STREAM TRANSPORT: FROM MOUNTAINS TO OCEANS

  • The Form of Streams 500
  • Where Do Channels Begin? How Running Water Erodes Soil and Rock 507
  • How Currents Flow and Transport Sediment 509
  • Deltas: The Mouths of Rivers 513
  • Streams as Geosystems 515

499

BEFORE CARS AND AIRPLANES EXISTED, people traveled on rivers. In 1803, the United States purchased the Louisiana Territory from France. It was a huge tract of over 2 million square kilometers, taking in portions of what today is Texas and Louisiana and extending up to Montana and North Dakota. In 1804, President Thomas Jefferson asked Meriwether Lewis and William Clark to lead an expedition across this new territory and into western North America. One of their most important goals was to map the western rivers, which provided the key to opening up this uncharted frontier. Lewis and Clark decided to follow the Missouri River and its headwaters to their source. They then crossed the Rocky Mountains and followed the Columbia River westward to the Pacific Ocean. The total trip was 6000 km—with the section along the Missouri River alone extending over 3200 km—and upstream all the way.

The writings and maps produced by Lewis and Clark created a body of knowledge that could have been obtained only by following one of the great rivers that drain the interior of North America. On other continents and in other countries, other big rivers evoke a similar sense of adventure: in South America, the Amazon; in Asia, the Yangtze and Indus; and in Africa, the fabled Nile. Yet streams and rivers are not only the access routes for legendary explorations, but also the places where people settle and make their homes. A body of water flows through almost every town and city in most parts of the world. These streams have served as commercial waterways for barges and steamers and as water resources for resident populations and industries. The sediments they have deposited during floods have built fertile lands for agriculture. Living near a river also entails risks, however. When rivers flood, they destroy lives and property, sometimes on a huge scale.

500

Streams are the lifelines of the continents. Their appearance is a record of the interaction of climate and plate tectonic processes. Tectonic processes lift up the land, producing the steep topography and slopes of mountainous regions. Climate determines where rain and snow will fall. Rainwater runs downhill, eroding the rocks and soils of the mountains, forming channels and carving out valleys as it gathers into streams. Streams carry back to the sea the bulk of the precipitation that falls on land and much of the sediment produced by erosion of the land surface. Streams are so important to understanding the role of climate and water on Earth that their discovery on Mars has fueled a generation of missions to search for evidence of water—and a different climate in the planet’s ancient past.

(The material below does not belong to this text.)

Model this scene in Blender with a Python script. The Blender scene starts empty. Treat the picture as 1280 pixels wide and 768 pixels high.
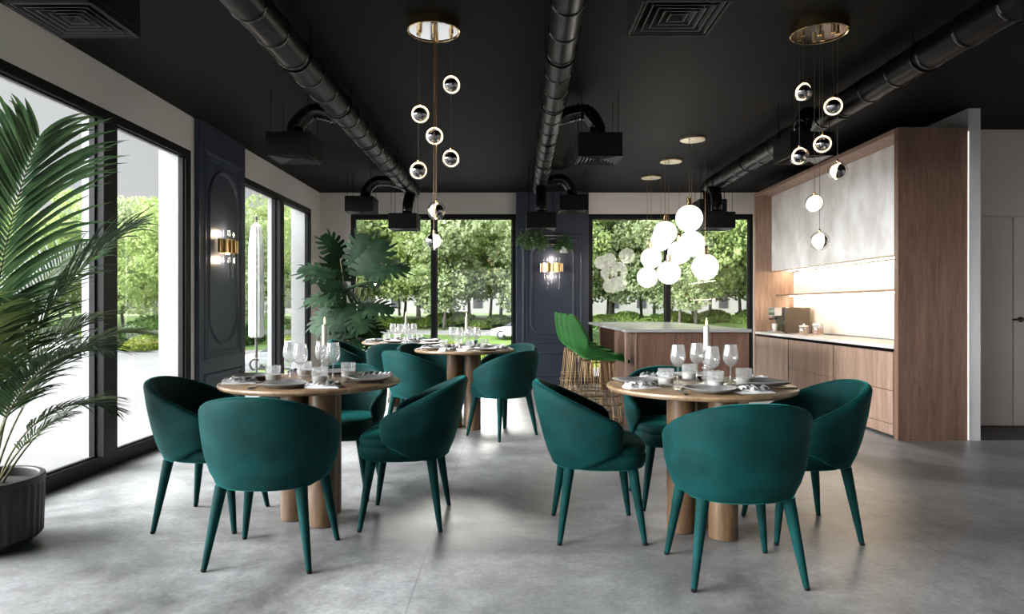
import bpy, math, random
import numpy as np
from mathutils import Vector, Matrix, Euler

C = bpy.context.scene.collection
SC = bpy.context.scene
PI = math.pi
R = math.radians
random.seed(7)
rng = np.random.default_rng(11)

# ------------------------------------------------------------------ camera
EYE = 1.15
FOC = 840.0
cam_data = bpy.data.cameras.new('camera')
cam_data.sensor_width = 36.0
cam_data.lens = FOC / 1280.0 * 36.0
cam_data.clip_start = 0.05
cam_data.clip_end = 500
cam = bpy.data.objects.new('camera', cam_data)
cam.location = (0, 0, EYE)
cam.rotation_euler = (PI / 2, 0, 0)
C.objects.link(cam)
SC.camera = cam

# ------------------------------------------------------------------ exposure
SC.view_settings.view_transform = 'Standard'
SC.view_settings.look = 'None'
SC.view_settings.gamma = 1.0
SC.view_settings.use_curve_mapping = False
SC.view_settings.exposure = 0.22
SC.cycles.max_bounces = 10
SC.cycles.diffuse_bounces = 5
SC.cycles.glossy_bounces = 4
SC.cycles.transmission_bounces = 6
SC.cycles.transparent_max_bounces = 24
SC.cycles.sample_clamp_indirect = 4.0
SC.cycles.caustics_reflective = False
SC.cycles.caustics_refractive = False
SC.cycles.use_denoising = True

# ------------------------------------------------------------------ world: bright overcast sky, brighter towards the zenith, plus an added bright patch
SKY_LOW, SKY_HIGH = 0.68, 3.2
SKY_FILL = 36.0     # bright sky patch added out of view to light the interior
world = bpy.data.worlds.new('overcast_sky')
SC.world = world
world.use_nodes = True
wn = world.node_tree.nodes; wl = world.node_tree.links
bg = wn['Background']
tc = wn.new('ShaderNodeTexCoord'); sep = wn.new('ShaderNodeSeparateXYZ')
wl.new(tc.outputs['Generated'], sep.inputs[0])
mr = wn.new('ShaderNodeMapRange'); mr.interpolation_type = 'SMOOTHSTEP'
mr.inputs['From Min'].default_value = 0.36; mr.inputs['From Max'].default_value = 0.8
mr.inputs['To Min'].default_value = SKY_LOW; mr.inputs['To Max'].default_value = SKY_HIGH
wl.new(sep.outputs['Z'], mr.inputs['Value'])
nrm = wn.new('ShaderNodeVectorMath'); nrm.operation = 'DOT_PRODUCT'
wl.new(tc.outputs['Generated'], nrm.inputs[0]); nrm.inputs[1].default_value = Vector((-0.95, -0.20, 0.26)).normalized()
m2 = wn.new('ShaderNodeMapRange'); m2.interpolation_type = 'SMOOTHSTEP'
m2.inputs['From Min'].default_value = 0.70; m2.inputs['From Max'].default_value = 0.98
m2.inputs['To Min'].default_value = 0.0; m2.inputs['To Max'].default_value = SKY_FILL
wl.new(nrm.outputs['Value'], m2.inputs['Value'])
sm = wn.new('ShaderNodeMath'); sm.operation = 'ADD'
wl.new(mr.outputs['Result'], sm.inputs[0]); wl.new(m2.outputs['Result'], sm.inputs[1])
wl.new(sm.outputs[0], bg.inputs['Strength'])
bg.inputs['Color'].default_value = (0.96, 0.985, 1.0, 1)

# ------------------------------------------------------------------ soft low sun behind the trees
SUN_ENERGY = 3.0
sd = bpy.data.lights.new('sun', 'SUN'); sd.energy = SUN_ENERGY; sd.angle = R(14); sd.color = (1.0, 0.97, 0.92)
sun = bpy.data.objects.new('sun', sd); C.objects.link(sun)
_dir = Vector((0.10, -1.0, -math.tan(R(25)))).normalized()
sun.rotation_euler = _dir.to_track_quat('-Z', 'Y').to_euler()
sun.location = (0, 20, 12)


# ================================================================== materials
def new_mat(name):
    m = bpy.data.materials.new(name); m.use_nodes = True
    return m, m.node_tree.nodes, m.node_tree.links, m.node_tree.nodes['Principled BSDF']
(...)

In this chapter, we focus on how streams form and how they accomplish their geologic work: how, on a large scale, streams carve valleys and develop vast networks of channels; and how, at a smaller scale, streams break up and erode solid rock. We examine how water flows in currents and how currents carry sediment. Then we return to a larger scale to look at streams as geosystems shaped by interactions between the plate tectonic and climate systems.